How I Thought About Forgejo Image Pinning and Upgrades
One of the smaller decisions that matters more than it looks is image pinning.
It is very easy to say:
"Just use latest."
That is also a good way to create avoidable upgrade surprises in a service that stores repositories, metadata, users, and automation state.
Why I Do Not Like Floating Latest Tags
The main problem is not ideology.
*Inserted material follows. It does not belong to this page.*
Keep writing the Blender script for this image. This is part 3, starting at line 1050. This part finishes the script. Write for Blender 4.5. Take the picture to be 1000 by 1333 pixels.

It is predictability.
With a floating latest tag, you lose a clean answer to:
- what exactly is running,
- which update introduced a change,
- and how easily you can reproduce or roll back the deployment.
That tradeoff is rarely worth it for a service you expect to depend on.
The Pinning Spectrum
I think about image pinning as a spectrum:
- fully floating tags are fastest but least predictable,
- major-version pinning is a good operational compromise,
- minor-line pinning is more conservative,
- and digest pinning gives maximum reproducibility.
The right choice depends on how much control you want versus how much update friction you are willing to accept.
Why This Matters More For Forgejo
Forgejo is not a throwaway helper container.
It is a stateful service with:
- Git data,
- database state,
- SSH behavior,
- and CI-related expectations.
That means upgrades should be conscious events, not background drift.
The Rule I Actually Care About
The real rule is simple:
major upgrades should be intentional.
If I want to move a self-hosted forge to a new major line, I want that to happen because I decided to test and adopt it, not because a tag floated there while I was solving some unrelated problem.
The Broader Lesson
This is one of those choices that seems small until something breaks.
Then it becomes obvious that image pinning is not just about neatness. It is about making change legible.
That is exactly the kind of control I want in a self-hosted service that is supposed to become more reliable over time, not more mysterious.